Por que só agora me é possível tirar a máscara, libertar-me da farsa e falsidade de que em meus escritos de outrora, e mesmo de tempos bem recentes, da obra reunida, não está a profundidade que almejava, o verbo de meu ser com que tanto sonhei? Iludido estava, isso é que, em primeira instância, consigo res-ponder com franqueza, posso dizer sem estar tripudiando com as letras e as idéias, ainda há quando lhes peço cordial e espiritualmente que me deixem expressar o verbo das idéias e pensamentos, sou, enfim, co-autor e não autor delas. Embora não foram as letras que se escrevem por si mesmas, que concebem sentidos e significados a mim não me é possível percebê-los com transparência, me são inconscientes, posso apenas intuí-los, as responsáveis dessa ilusão que vivo há tantos anos, sim o medo que senti presente e forte de seguir os meus próprios caminhos, escutar o meu próprio canto, ouvir o silêncio que me habita em profundidade o íntimo, a ópera do silêncio que desejo sim executar, seguindo e não seguindo, as notas musicais que id-ent-ificam as tragédias da vontade e do desejo, os sofrimentos dos sonhos e utopias, a desgraça das atitudes e ações do mal e interesses que me prejudicaram a visão do bem e do eterno.

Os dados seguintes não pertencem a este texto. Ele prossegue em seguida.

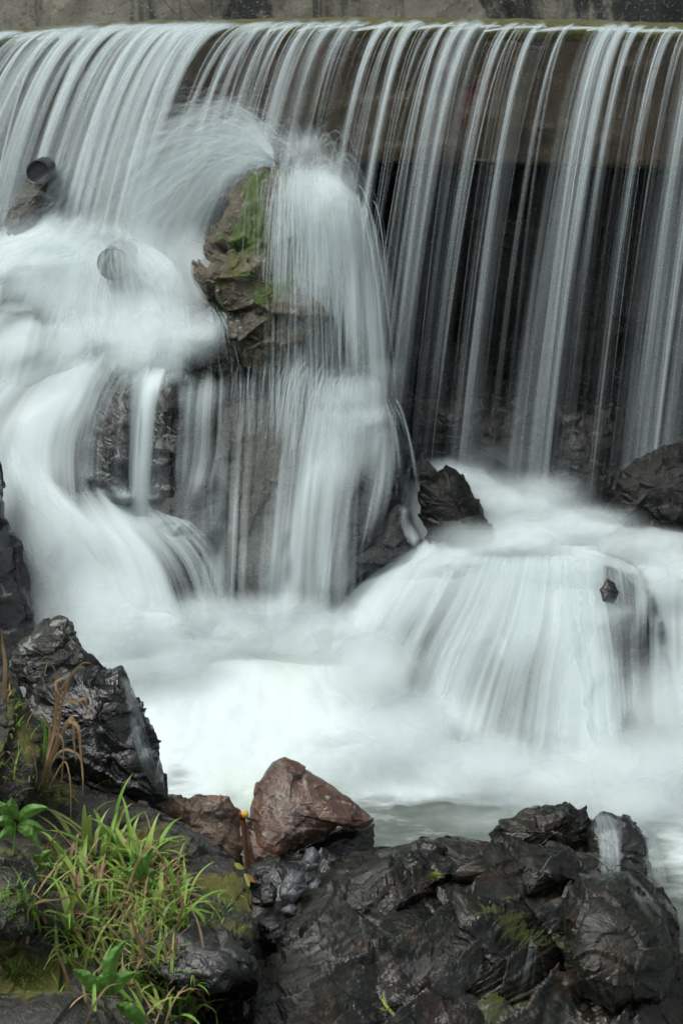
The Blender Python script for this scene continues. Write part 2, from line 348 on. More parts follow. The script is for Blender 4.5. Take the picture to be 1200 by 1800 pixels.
boulder = rock('mossy_boulder', 'tall brown boulder streaked with green moss, splitting the falling water', [(400,350),(440,312),(490,288),(512,300),(545,350),(572,430),(590,520),(585,610),(540,660),(450,655),(405,610),(385,548),(346,522),(340,480),(365,430),(385,390)], 8.5, M['mossy'], amp=.05, freq=5, thick=.34, c=(500,480), seed=4, strat=.012, sdir=(.8,0,.6))
rock('boulder', 'grey rounded rock under thin water at the foot of the mossy boulder', [(308,570),(345,535),(395,545),(425,600),(430,652),(360,668),(315,640)], 8.35, M['brown'], amp=.02, freq=7, seed=9)
rock('boulder', 'large grey brown boulder veiled by water below the mossy boulder', [(350,690),(415,655),(480,632),(545,660),(570,760),(560,900),(520,1060),(440,1090),(380,1000),(350,880),(330,770)], 8.2, M['brown'], amp=.022, freq=4, seed=14, tilt=.0018, thick=.3)
rock('ledge_rock', 'narrow dark rock left of the single white thread of water', [(180,700),(222,655),(242,662),(245,800),(235,905),(200,900),(160,840),(165,760)], 8.0, M['black'], amp=.03, freq=6, seed=21, strat=.01)
rock('ledge_rock', 'pointed dark rock right of the single white thread of water', [(268,672),(294,643),(336,662),(350,720),(330,820),(300,905),(262,900),(254,820),(262,740)], 8.02, M['black'], amp=.03, freq=6, seed=22, strat=.01)
rock('round_rock', 'round grey rock low under the thin veil, below the pointed dark rock', [(258,880),(290,835),(345,820),(392,838),(410,900),(385,975),(300,975),(262,930)], 7.86, M['grey'], amp=.014, freq=6, seed=23)
rock('fan_rock', 'grey rock under arching water left of the foam pool', [(250,990),(300,935),(360,935),(430,990),(455,1060),(400,1110),(300,1100)], 7.85, M['grey'], amp=.02, freq=6, seed=24)
rock('bank_rock', 'tall dark smooth rock at the left edge of the falls', [(-120,780),(-8,790),(8,870),(4,912),(22,940),(46,1010),(68,1095),(60,1170),(-20,1200),(-120,1170)], 7.4, M['black'], amp=.03, freq=4, seed=25, c=(-50,1000), bare=True)
rock('pointed_rock', 'black pointed rock standing out of the white water', [(737,850),(757,843),(783,815),(802,823),(822,852),(850,898),(868,942),(862,968),(800,960),(755,960),(738,905)], 8.05, M['dark'], amp=.02, freq=7, seed=26, strat=.01, thick=.14, bare=True)
rock('grey_rock', 'grey rock beneath streaming water left of the black pointed rock', [(700,888),(716,894),(724,925),(740,948),(735,985),(650,1030),(600,1040),(560,1030),(600,980),(650,958),(668,925),(682,898)], 8.0, M['grey'], amp=.012, freq=7, seed=27, c=(680,965))
rock('small_rock', 'small grey triangular rock just behind the black pointed rock', [(722,822),(742,797),(768,828),(760,845),(720,842)], 8.3, M['grey'], amp=.012, freq=9, seed=28, bare=True)
rock('knuckle_rock', 'rounded rock behind the fall, above the small middle cascade', [(588,625),(620,602),(652,612),(668,650),(662,695),(600,695),(582,660)], 8.55, M['grey'], amp=.015, freq=7, seed=29)
rock('knuckle_rock', 'flat wet rock topping the small middle cascade', [(560,745),(605,715),(660,700),(682,716),(720,800),(700,860),(620,880),(560,860)], 8.3, M['grey'], amp=.02, freq=7, seed=30)
rock('cascade_rock', 'grey rock slope beneath the small middle cascade', [(520,900),(560,820),(640,800),(700,860),(680,960),(600,1080),(520,1080)], 8.1, M['grey'], amp=.025, freq=5, seed=31, tilt=.0015, thick=.2)
rock('footing_rock', 'dark block with brown stains behind the right curtain', [(738,705),(830,695),(960,700),(985,760),(980,860),(900,890),(780,850),(735,780)], 9.15, M['dark'], amp=.03, freq=5, seed=32, thick=.2)
rock('footing_rock', 'grey wet block behind the curtain left of the dark bank', [(975,715),(1080,705),(1120,780),(1110,900),(1000,920),(960,850)], 9.15, M['dark'], amp=.03, freq=5, seed=33, thick=.2)
rock('bank_rock', 'rough black rock at the right edge under the last strands', [(1060,860),(1085,822),(1150,790),(1200,770),(1290,780),(1300,960),(1180,960),(1065,930)], 8.75, M['dark'], amp=.05, freq=4, seed=34, thick=.25)
rock('small_rock', 'small dark knob of rock showing through the right cascade', [(1054,1038),(1066,1018),(1078,1024),(1088,1044),(1078,1062),(1058,1058)], 7.42, M['black'], amp=.01, freq=10, seed=35, bare=True)
rock('cascade_rock', 'dark rock face seen through thin water below the small dark knob', [(1062,1062),(1090,1040),(1140,1050),(1165,1110),(1170,1200),(1150,1290),(1100,1260),(1075,1170)], 7.5, M['black'], amp=.02, freq=6, seed=36, tilt=.0012, thick=.12)
rock('dome_rock', 'broad domed rock covered by the fanning right cascade', [(560,1150),(640,1050),(720,992),(800,968),(900,958),(1040,968),(1120,1000),(1170,1120),(1200,1400),(1000,1430),(850,1370),(700,1250)], 7.35, M['grey'], amp=.014, freq=3.2, seed=37, tilt=.0026, thick=.22, c=(900,1180), fz=.8)
rock('submerged_rock', 'dark rock just breaking the foam in the middle of the pool', [(566,1305),(584,1290),(614,1296),(632,1315),(612,1330),(584,1328)], 6.83, M['grey'], amp=.012, freq=8, seed=38, thick=.03, bare=True)
# foreground
NFG = len(rocksV)
rock('lichen_rock', 'upright dark rock blotched with pale lichen and moss', [(18,1150),(58,1112),(98,1080),(122,1084),(130,1118),(148,1145),(158,1172),(140,1215),(60,1220),(28,1195)], 5.95, M['lichen'], amp=.022, freq=9, seed=41, jag=.03, strat=.006)
rock('black_slab', 'steep black slab at the pool edge with water sheeting down its right side', [(50,1200),(100,1168),(155,1160),(178,1180),(214,1171),(230,1192),(248,1240),(268,1292),(284,1345),(292,1405),(240,1430),(130,1420),(50,1350),(30,1260)], 5.8, M['black'], amp=.03, freq=7, seed=42, jag=.02, strat=.012, sdir=(.5,.1,.9))
rock('rusty_rock', 'large reddish brown angular rock standing at the pool edge', [(438,1425),(452,1380),(480,1341),(500,1333),(534,1350),(580,1378),(612,1402),(655,1442),(640,1456),(600,1450),(560,1475),(520,1500),(470,1540),(432,1530)], 5.8, M['rust'], amp=.013, freq=6, seed=43, jag=.015, strat=.006, thick=.12, c=(515,1430))
rock('wet_rock', 'dark wet rock wedged right of the reddish angular rock', [(520,1500),(560,1474),(600,1452),(640,1450),(657,1448),(655,1470),(650,1530),(560,1560)], 5.85, M['black'], amp=.02, freq=8, seed=44)
rock('rusty_rock', 'low light brown rock left of the painted iron stake', [(238,1412),(290,1398),(330,1406),(350,1399),(404,1402),(422,1432),(424,1520),(380,1510),(320,1470),(262,1436)], 5.75, M['tan'], amp=.018, freq=9, seed=45, jag=.02, strat=.008, thick=.1)
tag(rock('bank', '', [(-120,1180),(20,1190),(60,1290),(110,1395),(240,1440),(330,1540),(360,1660),(330,1800),(360,1960),(-120,1960)], 5.05, M['slab'], amp=.05, freq=4, seed=46, tilt=.0022, thick=.22, c=(60,1600), kind='structure', dens=.8), 'earthy rock bank', kind='structure')
rock('diagonal_slab', 'long grey slab slanting down from the moss to the iron stake', [(95,1375),(150,1388),(250,1412),(330,1452),(400,1502),(436,1542),(444,1620),(436,1660),(390,1705),(340,1680),(300,1600),(200,1530),(110,1480),(80,1420)], 5.2, M['slab'], amp=.022, freq=6, seed=47, tilt=.0028, thick=.14, c=(270,1510), strat=.008, sdir=(.45,.1,.9))
rock('outcrop', 'huge dark layered outcrop filling the lower right of the picture', [(440,1620),(500,1575),(560,1545),(620,1502),(700,1484),(740,1473),(850,1480),(940,1488),(1050,1500),(1130,1540),(1178,1600),(1190,1680),(1240,1730),(1330,1850),(1250,1990),(800,2020),(420,1990),(330,1900),(330,1780),(370,1700),(430,1660)], 5.12, M['outcrop'], amp=.060, freq=3.6, seed=48, tilt=.0019, thick=.36, c=(800,1740), strat=.026, sdir=(-.50,.55,.6), jag=.008, fz=1.0)
for i_, (lab_, po_, Y_, ti_, thk_, st_) in enumerate([
    ('blocky dark rock forming the right shoulder of the outcrop', [(1015,1535),(1100,1532),(1168,1588),(1192,1680),(1165,1765),(1080,1790),(1000,1730),(985,1610)], 4.95, .0016, .20, .012),
    ('sloping layered ridge climbing to the right across the upper left of the outcrop', [(530,1640),(600,1560),(700,1492),(770,1480),(835,1515),(770,1570),(650,1650),(560,1720),(520,1700)], 5.22, .0016, .12, .024),
    ('layered dark ledge along the water side of the outcrop', [(745,1480),(870,1482),(1000,1502),(1045,1545),(960,1580),(850,1572),(770,1540)], 5.35, .0018, .12, .022),
    ('steep dark face in the middle of the outcrop, beside the thin trickle', [(800,1570),(925,1590),(992,1640),(975,1760),(870,1810),(780,1710)], 4.95, .0014, .12, .022),
    ('low dark hump along the bottom edge left of the outcrop middle', [(420,1700),(600,1670),(740,1730),(820,1850),(700,1950),(400,1950),(340,1830)], 4.80, .0022, .14, .020)]):
    rock('outcrop_rock', lab_, po_, Y_, M['outcrop'], amp=.030, freq=4.5, seed=90 + i_, tilt=ti_, thick=thk_, strat=st_, sdir=(-.50,.55,.6), jag=.02, fz=1.0)
rock('gap_filler', 'dark filler rock added behind the stones to darken the gap under the reddish rock', [(430,1530),(500,1500),(560,1495),(620,1520),(600,1600),(560,1700),(460,1700),(425,1620)], 5.55, M['black'], amp=.03, freq=8, seed=55, thick=.1)  # added filler: keeps the gap dark where pool water would show through
rock('peaked_rock', 'peaked dark rock at the water line on top of the outcrop', [(866,1456),(920,1426),(985,1412),(1002,1406),(1022,1425),(1030,1440),(1050,1455),(1052,1510),(1030,1545),(940,1525),(880,1490)], 5.75, M['outcrop'], amp=.03, freq=7, seed=49, strat=.02, sdir=(-.4,.1,.9))
rock('wet_rock', 'dark block with white water trickling over it at the right end of the outcrop', [(1030,1450),(1056,1425),(1100,1438),(1138,1476),(1146,1545),(1100,1590),(1045,1560)], 5.65, M['black'], amp=.022, freq=7, seed=50)
rock('flat_rock', 'low mossy grey rock in the bottom left corner', [(-90,1750),(30,1742),(120,1752),(195,1780),(250,1860),(120,1960),(-90,1960)], 4.25, M['slab'], amp=.02, freq=6, seed=51, tilt=.002, thick=.12)
rock('bank_rock', 'dark mossy rock at the left edge beside the broad leaves', [(-90,1470),(10,1480),(55,1515),(70,1560),(55,1640),(-90,1660)], 4.75, M['slab'], amp=.025, freq=6, seed=52, tilt=.002)
rock('bank_rock', 'grey streaked rock at the left edge below the lichen blotched rock', [(-90,1160),(0,1150),(30,1200),(70,1300),(90,1390),(60,1470),(-90,1480)], 5.35, M['slab'], amp=.03, freq=6, seed=53, tilt=.001, strat=.01, sdir=(1,.1,-.4))
rock('shelf_rock', 'dark rock shelf under the grass, left of the outcrop', [(190,1640),(280,1590),(350,1600),(410,1660),(440,1700),(400,1745),(300,1740),(210,1710)], 4.7, M['black'], amp=.03, freq=6, seed=54, tilt=.002, strat=.01)
for i, (lab, poly, Yq, m) in enumerate([
    ('upright blue grey wet stone, largest in the gap beside the outcrop', [(498,1545),(512,1524),(532,1536),(541,1562),(516,1588),(489,1579)], 5.32, 'stone'),
    ('small shiny wet stone under the reddish angular rock', [(530,1516),(538,1492),(552,1488),(562,1504),(560,1526),(540,1532)], 5.45, 'stone'),
    ('narrow blue stone right of the upright blue grey stone', [(543,1560),(556,1540),(566,1548),(560,1572),(546,1578)], 5.4, 'stone'),
    ('pale flat stone below the upright blue grey stone', [(494,1598),(510,1592),(528,1594),(520,1608),(498,1609)], 5.25, 'stone'),
    ('round dark stone at the foot of the gap beside the outcrop', [(452,1620),(478,1606),(502,1622),(512,1650),(480,1668),(450,1655)], 5.15, 'black'),
    ('small dark stone left of the upright blue grey stone', [(455,1560),(475,1548),(488,1562),(482,1592),(458,1596)], 5.3, 'black')]):
    rock('wet_stone', lab, poly, Yq, M[m], amp=.008, freq=16, seed=60 + i, dens=1.6, cat='stone', group='wet stones in the gap')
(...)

Dizer, então, que me despertei antes que mergulhasse num abismo profundo, não me sendo mais dado re-tornar à superfície e viver realidades outras e diferentes das que antes havia vivido, haver-me-ia perdido para sempre, tudo por me haver iludido, haver-me entrelaçado nas teias de sentimentos arbitrários, dentre eles o de ser um deus, a mim foram-me dadas a engenhosidade e agilidade com as letras, para aprender a humildade e simplicidade, para viver o que há de mais puro e ingênuo, inocente, para me re-fazer de todas as experiências, vivências, dores e sofrimentos, erros e enganos dessa vida praticados. Aí está quando se faz mister esmero e acuidade para conservar a dignidade e honra, para resguardar os princípios e estilos de vida, postura e conduta.

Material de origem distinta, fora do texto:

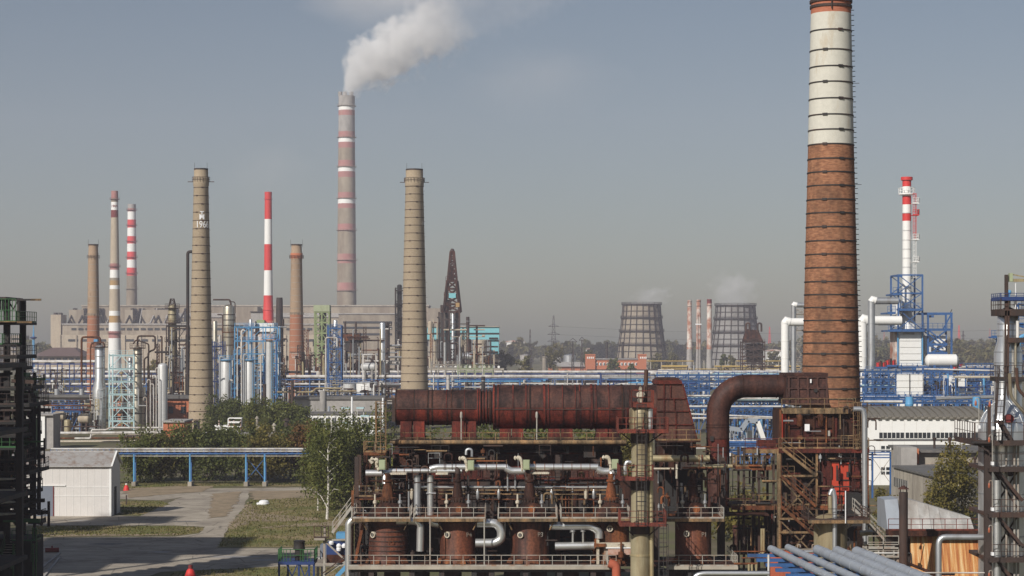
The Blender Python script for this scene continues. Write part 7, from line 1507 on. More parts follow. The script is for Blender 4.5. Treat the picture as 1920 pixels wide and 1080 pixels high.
# --- barrel-roofed workshop
WD = 360; u = U(WD); t = thing('workshop', 'long white workshop with striped barrel roof and a ribbon of dark windows', 'building', u.base(1740))
x0, x1 = u.x(1627), u.x(1850); ze = u.z(783); wl = MB().box(x0, x1, WD, WD + .3, 0, ze).build('front_wall', M['whitewall'], t, smooth=False); dep = 20.0
MB().box(x1 - .3, x1, WD + .3, WD + dep, 0, ze).build('end_wall', M['greyconc'], t, smooth=False); MB().box(x0, x0 + .3, WD + .3, WD + dep, 0, ze).build('end_wall', M['whitewall'], t, smooth=False)
rise = 1.45; nst = 34
def roof_strip(xa, xb, off):
    q = MB(); K = 12; arc = [(WD - .5 + (dep + 1) * i / K, ze + rise * math.sin(math.pi * i / K) ** .8 + off) for i in range(K + 1)]
    for (ya, za), (yb, zb_) in zip(arc, arc[1:]): q.add([(xa, ya, za), (xb, ya, za), (xb, yb, zb_), (xa, yb, zb_), (xa, ya, za - .25), (xb, ya, za - .25), (xb, yb, zb_ - .25), (xa, yb, zb_ - .25)], [(0,1,2,3),(0,4,5,1),(1,5,6,2),(3,2,6,7),(0,3,7,4)])
    return q
for i in range(nst):
    xa = x0 - .3 + (x1 - x0 + .6) * i / nst; xb = x0 - .3 + (x1 - x0 + .6) * (i + 1) / nst
    roof_strip(xa, xb, .0 if i % 2 else .28).build('roof_sheet', M['barrelroof'], t)
q = MB(); q.prism([(WD + dep * i / 12, ze + rise * math.sin(math.pi * i / 12) ** .8 - .1) for i in range(13)] + [(WD + dep, ze - .1), (WD, ze - .1)], 'x', x1 - .32, x1 - .05); q.build('gable', M['greyconc'], t, smooth=False)
MB().box(x0 - .3, x1 + .3, WD - .35, WD - .002, ze - .12, ze + .1).build('eaves_gutter', M['concrete'], t, smooth=False)
px = 1648.5; k = 0
while px < 1846:
    bx(t, u, 'window', 'glassdark', px, 811, px + 6.4, 821.5, -.06, .1, wl); bx(t, u, 'window_bar', 'white', px + 6.6, 810.5, px + 7.6, 822, -.1, .1, wl); px += 8.0 + (1.6 if k % 6 == 5 else 0); k += 1
for py in (836, 843, 876, 884):
    for kk in range(3 if py < 860 else 2): bx(t, u, 'window', 'glassdark', 1652 + kk * 9.5, py, 1659 + kk * 9.5, py + 5.5, -.06, .1, wl)
for k in range(1, 5): MB().box(x0 + 2.2 * k - .02, x0 + 2.2 * k + .02, WD - .03, WD - .002, 0, ze - .2).build('wall_seam', M['shedwall'], t, smooth=False)
# pipe bridge before the workshop
u = U(330); t = thing('pipe_bridge', 'short blue pipe bridge on two posts before the white workshop', 'pipe bridge', u.base(1652))
for px in (1636, 1670): bx(t, u, 'post', 'blue', px - 1.6, 847, px + 1.6, 640 + H*F/330, 0, .3)
for py in (848, 853, 858): bx(t, u, 'girder', 'blue', 1624, py - 1, 1690, py + 1, -.1, .25)
q = MB(); q.beam(u.p(1637, 860, .1), u.p(1669, 905, .1), .08); q.beam(u.p(1669, 860, .1), u.p(1637, 905, .1), .08); q.build('brace', M['greyrail'], t)
for k in range(3): q = MB(); q.cyl(u.p(1622, 845, .3 * k), u.p(1692, 845, .3 * k), .1, n=8); q.build('pipe', M['galv'], t)
# --- grey flat-roofed workshop
u = U(302); t = thing('grey_workshop', 'grey concrete workshop with red brick pier and flat tar roof', 'building', u.base(1760))
bx(t, u, 'gable_pier', 'greyconc', 1675, 835, 1704, 960, -6, 0); bx(t, u, 'brick_pier', 'wallbrick', 1704, 840, 1718, 872, -2, 0)
bx(t, u, 'upper_wall', 'concrete', 1704, 848, 1880, 960, 0, 14); bx(t, u, 'upper_roof', 'tarroof', 1700, 843.5, 1884, 848, -1, 15); bx(t, u, 'upper_roof', 'tarroof', 1676, 833.5, 1884, 836, 14, 17)
bx(t, u, 'upper_band', 'wallbrick', 1718, 871, 1880, 873, -.2, -.003)
# lower wing running towards us: wall from far left to near right
a0, a1 = U(296).base(1676), U(268).base(1772); zt = U(296).z(876); dv = (a1 - a0).normalized(); nv = Vector((dv.y, -dv.x, 0)); 
q = MB(); q.hexa([a0, a1, a1 + Vector((14, 5, 0)), a0 + Vector((14, 5, 0))], [p + Vector((0, 0, zt)) for p in (a0, a1, a1 + Vector((14, 5, 0)), a0 + Vector((14, 5, 0)))]); wg = q.build('wing_wall', M['concrete'], t, smooth=False)
q = MB(); q.hexa([p + Vector((0, 0, zt + .003)) for p in (a0 - Vector((.3,0,0)), a1 - Vector((.3,.3,0)), a1 + Vector((14.3, 5, 0)), a0 + Vector((14.3, 5, 0)))], [p + Vector((0, 0, zt + .3)) for p in (a0 - Vector((.3,0,0)), a1 - Vector((.3,.3,0)), a1 + Vector((14.3, 5, 0)), a0 + Vector((14.3, 5, 0)))]); q.build('wing_roof', M['tarroof'], t, smooth=False)
left = Vector((-dv.y, dv.x, 0)); left = left if left.x < 0 else -left
for s0, s1, z0, z1, nm in [(.0, .30, .80, .62, 'window_band'), (.32, .98, .42, .16, 'window_band')]:
    p, r_ = a0.lerp(a1, s0), a0.lerp(a1, s1); q = MB(); q.hexa([p + left * .05 + Vector((0,0,zt*z1)), r_ + left * .05 + Vector((0,0,zt*z1)), r_ - left * .1 + Vector((0,0,zt*z1)), p - left * .1 + Vector((0,0,zt*z1))], [p + left * .05 + Vector((0,0,zt*z0)), r_ + left * .05 + Vector((0,0,zt*z0)), r_ - left * .1 + Vector((0,0,zt*z0)), p - left * .1 + Vector((0,0,zt*z0))]); q.build(nm, M['glassdark'], wg, smooth=False)
    for k in range(9): pp = p.lerp(r_, k / 8); q = MB(); q.beam(pp + left * .06 + Vector((0,0,zt*z1)), pp + left * .06 + Vector((0,0,zt*z0)), .1); q.build('mullion', M['greyconc'], wg)
for k in range(1, 5): pp = a0.lerp(a1, k / 5); q = MB(); q.beam(pp + left * .02, pp + left * .02 + Vector((0,0,zt)), .05); q.build('panel_joint', M['tarroof'], wg)
for px, tp, bt, lb in [(1752,820,846,'left brown mushroom vent on the grey roof'),(1781,820,846,'middle brown mushroom vent on the grey roof'),(1837,824,846,'right brown mushroom vent on the grey roof'),(1828,856,905,'low brown mushroom vent near the steel tower')]:
    uu = U(306 if tp < 850 else 280); tt = thing('mushroom_vent', lb, 'vent', uu.p(px, bt), 'brown mushroom vents'); q = MB(); q.lathe((uu.x(px), uu.D), [(uu.m(3.4), uu.z(bt)), (uu.m(3), uu.z(bt - 4)), (uu.m(2.2), uu.z(bt - 6)), (uu.m(2.2), uu.z(tp + 6))], 12); q.build('pipe', M['darkbrown'], tt); q = MB(); q.lathe((uu.x(px), uu.D), [(uu.m(2.2), uu.z(tp + 6)), (uu.m(3.8), uu.z(tp + 4)), (uu.m(3.8), uu.z(tp + 1)), (uu.m(2), uu.z(tp))], 12); q.build('cap', M['darkbrown'], tt)

# ================================================================== near right: steel tower, lagged furnace, pipes
TD = 165; u = U(TD); t = thing('steel_tower', 'dark rusty steel tower with decks and stairs at the right edge', 'steel tower', u.base(1880))
for px, dy, w_ in ((1852, 0, .55), (1859, .8, .25), (1935, 0, .5), (1897, 6.8, .4), (1935, 6.5, .4)): q = MB(); q.beam(u.base(px, dy), u.p(px, 826 if w_ > .3 else 760, dy), w_); q.build('tower_post', M['darkbrown'], t)
for py, x0 in ((828, 1822), (877, 1850), (962, 1850), (1046, 1850)):
    deck(t, x0, 1960, py, -1.0, 6.5, TD, 'darkbrown', 'darkbrown', 'f' if x0 > 1840 else 'fl', th=.28, step=1.0, rail_h=1.6 if py < 870 else 1.2)
for a, b in (((1866, 880), (1914, 938)), ((1866, 965), (1916, 1025)), ((1866, 1049), (1916, 1110)), ((1872, 788), (1896, 828))):
    stair(t, u.p(b[0], b[1], -.6), u.p(a[0], a[1], -.6), 1.0, M['dark'], M['darkbrown'], False, tread_d=.3)
for a, b in (((1918, 880), (1866, 960)), ((1918, 965), (1866, 1044)), ((1866, 880), (1918, 960))): q = MB(); q.beam(u.p(*a, 1.2), u.p(*b, 1.2), .14); q.build('cross_brace', M['darkbrown'], t)
for px in (1862, 1876): q = MB(); q.beam(u.p(px + 8, 700, -.5), u.p(px, 826, -.5), .13); q.build('stair_string', M['dark'], t)
q = MB(); q.ladder(u.p(1868, 828, -.5), u.p(1874, 706, -.5), .7, .07, .45); q.build('ladder', M['dark'], t)
for px in (1890, 1905, 1912): q = MB(); q.cyl(u.p(px, 1100, .5), u.p(px, 835, .5), .09, n=8); q.build('conduit', M['greyrail'], t)
u.box(MB(), 1816, 826, 1850, 830, -1.3, -.9).build('cantilever', M['dark'], t); q = MB(); q.beam(u.p(1824, 830, -.8), u.p(1850, 846, -.8), .14); q.build('bracket', M['darkbrown'], t)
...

Seria, então, que amadureci, cresci, posso sentir-me e intuir-me mais profundamente, e é chegado o instante de isso mostrar, de isso manifestar, de seguir as minhas próprias trilhas em busca dos verbos de meu ser que se tornarão palavras, que se me tornarão a vida, alfim sentir-me feliz e realizado com o destino que tracei para mim?
Tenho necessidade de afeto, carinho, ternura, sou solitário, tenho assumido isto a cada passo que dou seja metafisicamente, sentindo-me, por mais que isso suscite surpresa e espanto, feliz, alegre, contente, seja realmente pelas ruas e avenidas, quando cumpro as minhas responsabilidades e compromissos, quando apenas passeio a esmo, a cada degrau da escada que ponho os meus pés a solidão se torna mais presente e forte, de companheiros de estrada e vida, com quem posso me mostrar franco e simples e cujas presenças ponham fim ao aperto doloroso que me causa o silêncio e a dissimulação. Tirem-me esses companheiros e irei aumentar o perigo que me ameaça. Tirem-me os íntimos e amigos irei aumentar a possibilidade de não mais me expressar, de procurar ser verdadeiro e digno. 
Tudo é deserto... somente à praça em meio às atribulações e labutas do quotidiano se agita dúbia forma que palpita, estorce-se em rouco estertor. Sim, de longe, das raias do futuro, dos confins dos horizontes e uni-versos, das arribas do infinito, parte um grito.